Layers of Meaning

  • commentary on design & art from Serena Fenton

  • Jewelry with humor and punch

    Don Tompkin - necklace

    I am finding myself moving from pure textile/quilt art into multimedia, assemblage and mixed-media art. The textiles often play strongly in the mix, but the ideas that I am finindg in these other fields greatly widen the view. One great article on the introduction of humor and pop art into the craft vocabulary is Celia Ben Mitchell’s article: Heart and Head, The Life and Work of Don Tompkins. The article provides an overview of the career of Tompkins, with an emphasis on the motivations and growth:

    “… This first pendant is a tableau, the inscrutable parts of a short story, a fable, a private mythology. A world. In this work, and more fully in the mature series that soon followed, Tompkins crashes the party’ of American Modernist jewelry, bringing eccentric materials and new techniques, social and political satire, the detritus of popular culture, private histories, bawdy good humor, and just plain good fun to the workbench.

    … Including the first medal-like pendant, there is a record (likely still incomplete) of 25 commemorative medals. Naturally, some are clearly richer, more cohesive and visually dynamic than others, such as Henry Miller (1968); Patriotic (Fuck Communism) (ca. 1969); Nixon (1969-72); Janis Joplin, Minnesota Fats, Martha Mitchell and Jack Zucker (all 1971 , quite a run); Jackson Pollock (1972); what must be considered his masterwork, Banting and Best (1972); and Iran Karp (1974). These medals possess the visual grace that Tompkins brought to his earlier traditional jewelry, together with biting parody, balls-to-the-wall social commentary, often a full-­blown wit and at turns a tender, personal touch.

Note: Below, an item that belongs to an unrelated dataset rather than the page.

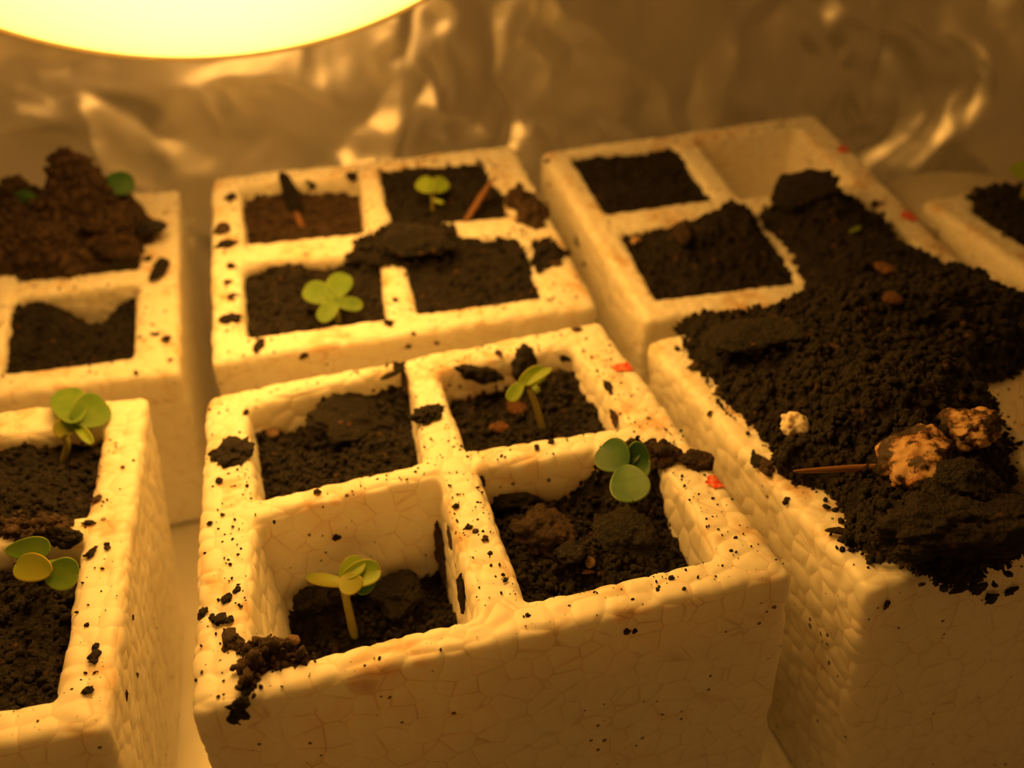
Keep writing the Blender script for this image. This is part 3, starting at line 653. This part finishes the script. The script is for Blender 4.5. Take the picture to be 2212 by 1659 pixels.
# ------------------------------------------------------------------ seedlings
def tube(pts, rad, n=12):
    pts = [V3(p) for p in pts]
    # Catmull-Rom resample
    Q = [2 * pts[0] - pts[1]] + pts + [2 * pts[-1] - pts[-2]]; out = []; rr = []
    for i in range(1, len(Q) - 2):
        for t in np.linspace(0, 1, 8, endpoint=(i == len(Q) - 3)):
            a, b, c, d = Q[i - 1:i + 3]
            out.append(.5 * (2 * b + (c - a) * t + (2 * a - 5 * b + 4 * c - d) * t * t + (3 * b - a - 3 * c + d) * t ** 3))
            rr.append(rad[0] + (rad[1] - rad[0]) * ((i - 1 + t) / (len(pts) - 1)))
    v = []; m = len(out)
    for i, p in enumerate(out):
        tg = out[min(i + 1, m - 1)] - out[max(i - 1, 0)]; Bm = basis(tg)
        for j in range(n): a = 2 * math.pi * j / n; v.append(p + (Bm[0] * math.cos(a) + Bm[1] * math.sin(a)) * rr[i])
    f = [[i * n + j, i * n + (j + 1) % n, (i + 1) * n + (j + 1) % n, (i + 1) * n + j] for i in range(m - 1) for j in range(n)]
    return np.array(v), np.array(f)
def leaf(parent, org, base, tip, width, normal, mat, cup=.15, droop=.1, notch=.12, shape=.5, label=None, th=.32):
    """cotyledon from base to tip (world mm), heart or paddle shaped, with real thickness"""
    base = V3(base); tip = V3(tip); ax = tip - base; L = np.linalg.norm(ax); ax /= L
    nn = V3(normal); nn = nn - ax * (nn @ ax); nn /= np.linalg.norm(nn); sd = np.cross(nn, ax)
    nu, nv = 26, 17; u = np.linspace(0, 1, nu)[:, None]; v = np.linspace(-1, 1, nv)[None, :]
    ph = u * math.pi
    al = (1 - np.cos(ph)) / 2; hw = np.sin(ph) ** .85 * (shape + (1 - shape) * al ** .8)
    hw = hw / hw.max() * width / 2 + .12 * (1 - u)
    x = L * (al - notch * (1 - np.abs(v)) ** 1.3 * al ** 5 + notch * .35 * al ** 4 * np.abs(v))
    y = v * hw
    z = cup * width * .5 * (v ** 2) * np.sin(ph) - droop * L * al ** 2 
    G = base + x[..., None] * ax + y[..., None] * sd + z[..., None] * nn
    V = G.reshape(-1, 3); ij = np.arange(nu * nv).reshape(nu, nv)
    Fq = np.stack([ij[:-1, :-1], ij[1:, :-1], ij[1:, 1:], ij[:-1, 1:]], -1).reshape(-1, 4)
    o = mesh('leaf', V - org, Fq, mat, parent)
    uv = np.stack([np.broadcast_to(al, (nu, nv)), np.broadcast_to(v, (nu, nv)) * 1., np.zeros((nu, nv))], -1).reshape(-1, 3)
    rim = np.maximum(np.abs(uv[:, 1]), np.clip((uv[:, 0] - .9) * 10, 0, 1)); uv[:, 1] = np.sign(uv[:, 1] + 1e-9) * rim
    a_ = o.data.attributes.new('leafuv', 'FLOAT_VECTOR', 'POINT'); a_.data.foreach_set('vector', uv.astype(np.float32).ravel())
    md = o.modifiers.new('thick', 'SOLIDIFY'); md.thickness = th * S; md.offset = 0
    ms = o.modifiers.new('smooth', 'SUBSURF'); ms.levels = 1; ms.render_levels = 1
    if label: o['label'] = label
    return o
VIEWUP = lambda P, k=.5: (lambda c: c / np.linalg.norm(c) * k + V3([0, 0, 1]) * (1 - k))(CAM - V3(P))
def seedling(k, base_px, top_px, leaves, label, srad=(.75, .6), ht=None, bend=(0, 0), mat=LEAF_L, stem=STEM, name='seedling', hbase=None):
    fr = F[k]
    if base_px is None:
        top = fr.w(fr.at(*top_px, ht)); bl = None; best = None
        for o, b in BV:
            r = b.ray_cast(Vector(top), Vector((0, 0, -1)))
            if r[0] is not None and (best is None or r[3] < best): best = r[3]; bl = np.array(r[0])
        base = bl if bl is not None else top - V3([0, 0, 8])
    else:
        base = cast(*base_px)[0]
        if ht is None:
            d = ray(*top_px); d2 = d[:2]; t = ((base[:2] - CAM[:2]) @ d2) / (d2 @ d2); top = CAM + d * t
        else: top = fr.w(fr.at(*top_px, ht))
    e = empty(name, base); tag(e, label, 'seedling', 'young seedlings in the foam blocks')
    org = base
    mid = (base + top) / 2 + V3([bend[0], 0, bend[1]])
    v, f = tube([base - V3([0, 0, 1.2]), mid, top], srad); mesh('stem', v - org, f, stem, e)
    mmpx = np.linalg.norm(top - CAM) / FPX
    htop = (fr.l(top))[2]
    for lf in leaves:
        b = fr.w(fr.at(*lf['b'], htop + lf.get('hb', 0))); t = fr.w(fr.at(*lf['t'], htop + lf.get('ht', 0)))
        nrm = V3(lf['n']) if 'n' in lf else VIEWUP(b, lf.get('k', .55))
        leaf(e, org, b, t, lf['w'] * mmpx, nrm, lf.get('mat', mat), lf.get('cup', .15), lf.get('droop', .08), lf.get('notch', .12), lf.get('shape', .5))
    return e
D_ = dict
seedling('A', (1364, 1016), (1355, 1000), [
    D_(b=(1354, 1008), t=(1296, 964), w=80, hb=.2, ht=1.4, k=.85, cup=.16, notch=.03, shape=.66, droop=.10),
    D_(b=(1350, 1006), t=(1368, 1078), w=84, hb=.6, ht=.4, k=.85, cup=.08, notch=.03, shape=.5, droop=.06),
    D_(b=(1356, 1002), t=(1402, 992), w=84, hb=-.2, ht=1.0, k=.75, cup=.30, notch=.08, shape=.66, droop=.12),
    D_(b=(1362, 1004), t=(1362, 962), w=44, hb=.0, ht=1.8, k=.6, cup=.3, notch=.06, shape=.6)],
    'dark green broad leaved seedling over the front right cell of the centre foreground block', ht=5., mat=LEAF_D)
seedling('A', (1174, 922), (1143, 838), [
    D_(b=(1122, 828), t=(1178, 800), w=40, hb=.2, ht=1.5, k=.8, cup=.1, notch=.02, shape=.55, droop=-.05),
    D_(b=(1140, 832), t=(1190, 792), w=20, hb=1.0, ht=2.4, k=.2, cup=.1, notch=0, shape=.4),
    D_(b=(1128, 826), t=(1100, 864), w=31, hb=.2, ht=-1.4, k=.7, cup=.1, notch=.02, shape=.6),
    D_(b=(1148, 830), t=(1162, 846), w=16, hb=-.4, ht=-.8, k=.7, notch=.05)],
    'thin bright green seedling leaning left in the back right cell of the centre block', srad=(.72, .62), mat=LEAF_L)
seedling('A', (766, 1376), (742, 1268), [
    D_(b=(748, 1262), t=(660, 1240), w=30, hb=.3, ht=.4, k=.35, cup=-.15, notch=.02, shape=.75, droop=.10, mat=LEAF_Y),
    D_(b=(738, 1255), t=(818, 1228), w=58, hb=.2, ht=1.4, k=.55, cup=.28, notch=.08, shape=.55, droop=.12),
    D_(b=(742, 1243), t=(770, 1276), w=50, hb=.8, ht=.1, k=.7, cup=.12, notch=.03, shape=.6, mat=LEAF_Y),
    D_(b=(735, 1250), t=(782, 1208), w=50, hb=.4, ht=2.2, k=.35, cup=.2, notch=.08, shape=.55),
    D_(b=(770, 1245), t=(800, 1276), w=44, hb=0, ht=-1.4, k=.8, cup=.1, notch=.03, shape=.6, mat=LEAF_D)],
    'pale stemmed seedling with curling leaves standing in the half empty cell', srad=(.78, .62), mat=LEAF_L)
seedling('C', (131, 990), (140, 942), [
    D_(b=(163, 914), t=(136, 830), w=67, hb=1.6, ht=1.6, k=.92, cup=.10, notch=.0, shape=.72),
    D_(b=(160, 912), t=(231, 866), w=74, hb=1.4, ht=1.4, k=.92, cup=.10, notch=.0, shape=.70),
    D_(b=(163, 920), t=(115, 930), w=38, hb=.2, ht=.2, k=.7, cup=.1, notch=0, shape=.75, mat=LEAF_Y),
    D_(b=(162, 914), t=(196, 955), w=20, hb=.2, ht=-.4, k=.6, cup=.35, notch=.03, shape=.65, mat=LEAF_L)],
    'tall seedling with two large round leaves in the back cell of the left edge block', srad=(.72, .62), mat=LEAF_M, bend=(.8, 0))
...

    Jack Zucker (ca. 1972) is one of the gems and comes out of a terrific story. Zucker, a Philadelphia union organizer, was a friend of Betty Tompkins’s parents. Along with so many intellectuals of the 1950s, lie was called up before Senator Joseph McCarthy’s specious Un-­American Activities Committee and asked to defend himself. He said, “Senator McCarthy, I have more patriotism in my little finger than you have in your whole body.” Tompkins commemorates those words in the work, along with an etched portrait of Zucker, an American Federation of Labor pin, and a kitschy cast charm of a dancing girl, all wonderfully balanced in the grid format. A terrific tribute.”